Snow In May?

I am finally laying down.  Well, it is not the first time this weekend, but it is the last time this weekend.  I ache from head to toe and my body is questioning my sanity.  Sometimes I do too.  I just want to note that all of the time it was not raining or sunny, it was flurrying snow.  All weekend.

The week was nice.  I spent most of it watching the weather through the window at my office wishing I was outside in the gardens.  I even got some cold tolerant tomatoes planted over the course of the week.  They are protected by plastic milk jugs I cut the bottoms out of, but so long as they don’t freeze solid, they should be ok.  Stupice, Siberian and Sasha’s Altai have all done well for me in crappy cold weather.  If they do freeze out I have more I can replace them with.  One thing I am not short on is tomato plants.

And old friend invited me to go crappie fishing on Saturday morning.  I love fishing, and when I lived on Lake Superior I had a year where I fished a total of 350 days out of 365.  I really really really love to fish.  However, life has a way of taking you in various directions, and in the last two years I had wet a line exactly twice.  I thought an early morning fishing expedition would be a good way to start out the weekend.  Good turns out to be a matter of perspective maybe.  Indicative of what the weekend would be like is perhaps more apt.

It was raining.  Hard.  I got up at 5 am to be ready because I had to find all of my gear.  What I found though was that my rain gear was literally completely inaccessible.  When the chicks are grown more and no longer in the temporary coop in our breezeway, and instead out at David’s house, I can remove the chicken home Patti built and open the wardrobe again.  Until that point, my rain gear will not be something I have access to.  Not to be deterred, I found my old Carharts and put on a lot of layers of wool, packed two pairs of finger gloves, a wool hat and a hooded sweatshirt.

5 hours later we had caught exactly 5 crappies, and only two of keeping size.  We had a couple of largemouth bass as well, but you cannot keep them at this time of year, which sucks, because it is the only time of year they are both easy to catch and taste good.  Once the water warms up and it is legal to catch them, they taste of mud and grass.  I was soaked through and the 35 mph winds and driving rain had brought on uncontrolable shivering which I suppose was hypothermia.  At the boat landing I called home and asked Patti to have a hot bath ready when I got there.  She did, and I laid in it until I stopped shivering, then climbed into bed and passed out for about an hour.

When I woke up it was sunny out, but not really warm.  I was glad the rain was done though and worked in the garden as much as I could in the wet ground preparing beds, planting some of Tom Wagner’s potatoes,  planting broccoli, 30 feet of carrots (3 10 foot long rows next to the broccoli) hauling finished compost out of the bin, and gardening things until it was getting dark.

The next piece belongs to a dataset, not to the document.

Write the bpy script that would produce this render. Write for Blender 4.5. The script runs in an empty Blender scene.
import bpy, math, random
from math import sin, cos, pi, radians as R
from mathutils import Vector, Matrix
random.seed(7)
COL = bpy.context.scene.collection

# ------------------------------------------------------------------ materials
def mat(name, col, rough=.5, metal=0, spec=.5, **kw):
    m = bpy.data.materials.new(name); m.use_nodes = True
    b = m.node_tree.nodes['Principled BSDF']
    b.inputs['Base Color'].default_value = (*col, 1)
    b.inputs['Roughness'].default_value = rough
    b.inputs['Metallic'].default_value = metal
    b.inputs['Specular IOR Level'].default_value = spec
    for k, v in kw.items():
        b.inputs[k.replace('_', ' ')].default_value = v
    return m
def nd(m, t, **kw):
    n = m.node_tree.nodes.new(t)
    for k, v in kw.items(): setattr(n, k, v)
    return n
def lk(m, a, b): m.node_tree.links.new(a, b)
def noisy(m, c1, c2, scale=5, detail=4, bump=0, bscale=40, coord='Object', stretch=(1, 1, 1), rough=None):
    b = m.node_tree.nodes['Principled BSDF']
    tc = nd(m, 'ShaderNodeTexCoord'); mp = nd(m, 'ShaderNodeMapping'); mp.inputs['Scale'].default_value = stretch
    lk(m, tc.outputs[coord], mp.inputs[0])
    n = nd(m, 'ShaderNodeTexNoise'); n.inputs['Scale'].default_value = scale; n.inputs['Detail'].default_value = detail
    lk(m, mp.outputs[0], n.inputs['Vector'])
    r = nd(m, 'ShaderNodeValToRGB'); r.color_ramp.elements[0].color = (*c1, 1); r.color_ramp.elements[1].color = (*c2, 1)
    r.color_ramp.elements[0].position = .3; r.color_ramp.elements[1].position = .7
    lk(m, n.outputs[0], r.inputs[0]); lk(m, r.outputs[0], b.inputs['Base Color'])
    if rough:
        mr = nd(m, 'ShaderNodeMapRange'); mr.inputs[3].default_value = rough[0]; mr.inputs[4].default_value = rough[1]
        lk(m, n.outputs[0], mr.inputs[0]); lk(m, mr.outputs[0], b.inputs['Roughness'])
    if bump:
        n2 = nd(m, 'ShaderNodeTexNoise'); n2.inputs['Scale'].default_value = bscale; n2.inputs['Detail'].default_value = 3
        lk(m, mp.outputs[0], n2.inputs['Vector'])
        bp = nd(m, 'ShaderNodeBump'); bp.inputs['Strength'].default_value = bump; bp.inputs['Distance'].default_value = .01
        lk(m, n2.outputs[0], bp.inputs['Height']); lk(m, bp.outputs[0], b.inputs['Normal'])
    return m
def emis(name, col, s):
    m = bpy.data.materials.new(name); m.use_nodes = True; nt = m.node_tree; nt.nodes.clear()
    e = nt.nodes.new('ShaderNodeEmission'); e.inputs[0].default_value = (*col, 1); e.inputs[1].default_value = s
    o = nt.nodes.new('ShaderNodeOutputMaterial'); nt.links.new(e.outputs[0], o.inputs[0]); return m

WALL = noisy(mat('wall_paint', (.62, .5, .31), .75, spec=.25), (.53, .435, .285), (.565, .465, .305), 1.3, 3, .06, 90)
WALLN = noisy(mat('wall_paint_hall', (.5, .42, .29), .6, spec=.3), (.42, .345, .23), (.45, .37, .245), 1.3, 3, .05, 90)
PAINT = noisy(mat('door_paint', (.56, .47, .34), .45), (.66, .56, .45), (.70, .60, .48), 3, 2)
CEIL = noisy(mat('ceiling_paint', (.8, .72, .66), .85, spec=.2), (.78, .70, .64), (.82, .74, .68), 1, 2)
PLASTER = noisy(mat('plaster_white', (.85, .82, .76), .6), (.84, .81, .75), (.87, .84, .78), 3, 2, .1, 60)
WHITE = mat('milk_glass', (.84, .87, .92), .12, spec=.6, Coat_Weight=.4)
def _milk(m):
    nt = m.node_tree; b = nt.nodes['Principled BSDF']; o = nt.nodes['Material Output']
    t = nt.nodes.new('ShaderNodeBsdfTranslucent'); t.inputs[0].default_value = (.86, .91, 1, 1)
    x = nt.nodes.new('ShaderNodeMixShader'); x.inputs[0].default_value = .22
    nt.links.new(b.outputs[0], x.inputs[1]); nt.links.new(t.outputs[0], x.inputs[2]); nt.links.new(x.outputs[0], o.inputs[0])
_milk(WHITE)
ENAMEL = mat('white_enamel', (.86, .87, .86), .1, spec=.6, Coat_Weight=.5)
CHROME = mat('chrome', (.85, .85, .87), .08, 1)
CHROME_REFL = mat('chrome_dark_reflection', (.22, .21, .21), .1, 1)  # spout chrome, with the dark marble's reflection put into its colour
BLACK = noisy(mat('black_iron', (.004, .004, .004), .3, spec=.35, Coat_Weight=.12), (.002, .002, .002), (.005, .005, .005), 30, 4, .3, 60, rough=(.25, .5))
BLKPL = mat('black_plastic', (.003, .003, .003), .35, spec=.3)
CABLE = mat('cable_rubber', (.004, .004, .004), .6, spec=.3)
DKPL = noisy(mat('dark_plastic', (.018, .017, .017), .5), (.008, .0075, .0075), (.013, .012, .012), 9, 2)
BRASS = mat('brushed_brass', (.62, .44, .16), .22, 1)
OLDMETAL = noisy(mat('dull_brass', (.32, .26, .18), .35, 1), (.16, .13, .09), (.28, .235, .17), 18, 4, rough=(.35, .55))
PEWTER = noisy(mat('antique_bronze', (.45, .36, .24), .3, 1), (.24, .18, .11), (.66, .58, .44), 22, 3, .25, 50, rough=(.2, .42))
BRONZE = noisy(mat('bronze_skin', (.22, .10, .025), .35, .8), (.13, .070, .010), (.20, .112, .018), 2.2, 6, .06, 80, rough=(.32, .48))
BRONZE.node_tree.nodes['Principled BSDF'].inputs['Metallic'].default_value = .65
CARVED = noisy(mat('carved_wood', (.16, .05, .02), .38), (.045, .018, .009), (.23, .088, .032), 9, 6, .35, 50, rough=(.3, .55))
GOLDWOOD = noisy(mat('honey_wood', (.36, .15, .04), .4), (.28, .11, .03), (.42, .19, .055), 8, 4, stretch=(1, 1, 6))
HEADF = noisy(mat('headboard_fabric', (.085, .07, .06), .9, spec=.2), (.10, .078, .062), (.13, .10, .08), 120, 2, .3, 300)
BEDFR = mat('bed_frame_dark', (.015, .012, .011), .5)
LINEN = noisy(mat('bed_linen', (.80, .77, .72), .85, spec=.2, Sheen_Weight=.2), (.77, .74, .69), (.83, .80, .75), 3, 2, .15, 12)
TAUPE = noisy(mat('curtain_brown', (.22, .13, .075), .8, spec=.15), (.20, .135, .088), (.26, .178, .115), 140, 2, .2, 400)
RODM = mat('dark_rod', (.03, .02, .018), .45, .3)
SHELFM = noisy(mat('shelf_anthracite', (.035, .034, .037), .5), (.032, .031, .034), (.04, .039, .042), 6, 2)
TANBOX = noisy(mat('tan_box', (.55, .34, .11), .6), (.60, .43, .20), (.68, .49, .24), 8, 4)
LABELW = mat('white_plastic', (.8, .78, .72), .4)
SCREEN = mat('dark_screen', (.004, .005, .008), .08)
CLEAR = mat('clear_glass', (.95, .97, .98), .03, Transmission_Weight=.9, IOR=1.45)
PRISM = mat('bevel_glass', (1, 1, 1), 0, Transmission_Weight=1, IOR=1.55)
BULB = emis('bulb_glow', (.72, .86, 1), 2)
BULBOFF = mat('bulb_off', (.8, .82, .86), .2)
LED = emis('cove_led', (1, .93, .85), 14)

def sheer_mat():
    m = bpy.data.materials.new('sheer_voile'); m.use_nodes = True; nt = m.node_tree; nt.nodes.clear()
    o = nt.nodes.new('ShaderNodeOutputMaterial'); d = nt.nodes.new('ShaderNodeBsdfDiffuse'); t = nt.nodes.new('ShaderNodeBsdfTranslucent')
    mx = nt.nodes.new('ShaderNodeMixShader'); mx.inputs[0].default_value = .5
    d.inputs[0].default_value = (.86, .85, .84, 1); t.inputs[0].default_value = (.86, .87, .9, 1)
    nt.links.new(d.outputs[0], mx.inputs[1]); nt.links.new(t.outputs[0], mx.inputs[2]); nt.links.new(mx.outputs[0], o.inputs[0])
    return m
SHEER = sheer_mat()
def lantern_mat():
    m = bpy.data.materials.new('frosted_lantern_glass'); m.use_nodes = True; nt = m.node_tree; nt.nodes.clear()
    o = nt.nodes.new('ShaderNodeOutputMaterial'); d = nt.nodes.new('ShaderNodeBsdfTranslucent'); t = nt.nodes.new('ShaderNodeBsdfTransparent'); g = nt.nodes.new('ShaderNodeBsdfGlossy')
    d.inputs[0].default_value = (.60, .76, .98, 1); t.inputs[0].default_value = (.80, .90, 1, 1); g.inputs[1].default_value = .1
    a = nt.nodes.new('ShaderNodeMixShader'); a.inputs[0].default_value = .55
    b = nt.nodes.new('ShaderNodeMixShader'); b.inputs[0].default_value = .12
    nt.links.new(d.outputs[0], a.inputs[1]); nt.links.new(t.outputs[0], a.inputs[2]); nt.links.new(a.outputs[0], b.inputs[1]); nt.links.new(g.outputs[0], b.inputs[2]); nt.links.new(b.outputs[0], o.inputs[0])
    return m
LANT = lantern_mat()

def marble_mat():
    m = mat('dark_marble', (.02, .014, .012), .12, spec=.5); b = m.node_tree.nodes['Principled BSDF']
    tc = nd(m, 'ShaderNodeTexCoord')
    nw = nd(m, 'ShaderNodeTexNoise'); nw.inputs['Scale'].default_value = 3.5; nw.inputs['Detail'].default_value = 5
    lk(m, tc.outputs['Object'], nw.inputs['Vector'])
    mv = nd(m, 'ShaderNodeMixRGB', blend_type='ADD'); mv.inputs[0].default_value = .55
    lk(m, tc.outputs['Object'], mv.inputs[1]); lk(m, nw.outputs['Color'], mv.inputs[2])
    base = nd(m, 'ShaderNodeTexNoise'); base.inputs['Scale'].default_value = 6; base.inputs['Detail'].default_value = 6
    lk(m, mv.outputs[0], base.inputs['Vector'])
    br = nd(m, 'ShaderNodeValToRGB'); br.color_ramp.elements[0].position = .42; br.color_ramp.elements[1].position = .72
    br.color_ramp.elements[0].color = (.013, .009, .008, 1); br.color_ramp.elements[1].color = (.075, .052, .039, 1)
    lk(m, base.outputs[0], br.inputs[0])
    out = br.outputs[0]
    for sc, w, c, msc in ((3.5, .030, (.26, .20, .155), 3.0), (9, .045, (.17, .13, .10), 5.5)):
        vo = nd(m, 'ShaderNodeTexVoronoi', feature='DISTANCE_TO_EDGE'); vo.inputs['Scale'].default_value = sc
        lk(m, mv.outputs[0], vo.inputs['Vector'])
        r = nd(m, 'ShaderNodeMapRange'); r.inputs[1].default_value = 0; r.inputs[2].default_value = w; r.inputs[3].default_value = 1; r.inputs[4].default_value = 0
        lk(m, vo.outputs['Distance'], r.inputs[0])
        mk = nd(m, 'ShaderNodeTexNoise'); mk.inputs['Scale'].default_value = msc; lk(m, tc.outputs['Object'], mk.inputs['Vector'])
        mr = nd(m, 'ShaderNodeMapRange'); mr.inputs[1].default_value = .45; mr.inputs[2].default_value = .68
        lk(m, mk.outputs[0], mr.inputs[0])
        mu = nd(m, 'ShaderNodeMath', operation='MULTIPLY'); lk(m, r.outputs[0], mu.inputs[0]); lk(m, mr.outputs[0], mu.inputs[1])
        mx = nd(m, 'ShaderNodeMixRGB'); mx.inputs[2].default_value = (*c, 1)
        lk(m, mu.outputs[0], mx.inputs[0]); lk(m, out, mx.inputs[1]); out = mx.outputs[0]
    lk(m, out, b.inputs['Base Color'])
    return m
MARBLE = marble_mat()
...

This morning I headed out to the Minnetonka gardens with a bucket of whole potatoes, mixed long storage types, some gardening tools, and a bag of Telephone Pole Shelling Peas.  Soil was still soaking wet, it was flurrying snow, and it took me two hours to do 50 feet of potatoes, then 15 minutes to turn over the soil beneath the pea trellis I built the other week and plant the peas underneath it.  Over the course of the time I spent there 6 deer walked by on the other side of the ravine that the garden borders.  Each stopped in its turn to contemplate me, switch it’s tail and then move on.  We had no deer go in the garden last year.  It has a 40 inch fence around it and last year the only predators we had to deal with were woodchucks (we killed over 20) and raccoons which wiped out the sweet corn I tried to grow there.  The woodchuck trap is still there.  Suppose I should start setting it again.  Not going to try to grow sweet corn there again.  Not worth the time and effort to feed the wildlife.

I called David up, told him I was frozen and encrusted with mud, and would he please put on a pot of coffee for me, then I packed up my things and drove to his house (only about 2 mile from that garden) washed the grime from my frozen hands, had a cup of coffee, admired the finishing work being done in his basement, went home, and passed out for an hour again.

I got up at about 3, had something to eat, and waited for my girls to get home. (They had gone to visit Patti’s sister)  When they got home we went to the Ness farm, and I put in 75 more feet of potato rows.  25 feet each of Tom Wagner’s Banana Fingerling, Nordic October, and Tom Khaigan.  I had cut and scabbed over Carola potatoes with me, but it was nearly 8 pm, and I wanted to get the posts set and top and bottom wires on for the peas we planted the other week.  It has been so cold they have not sprouted yet, but we had the rows marked with stakes and twine so we knew where they were.  Claire helped me with that, then we packed up and were on our way home by 810 pm, home at 830 pm, and eating stir fried venison on sweet rice done with ginger, garlic, molasses, sugar, chili paste, and all fried in chili oil by 9 pm.  Kids done eating and in bed by 930.  Weekend is done and so am I.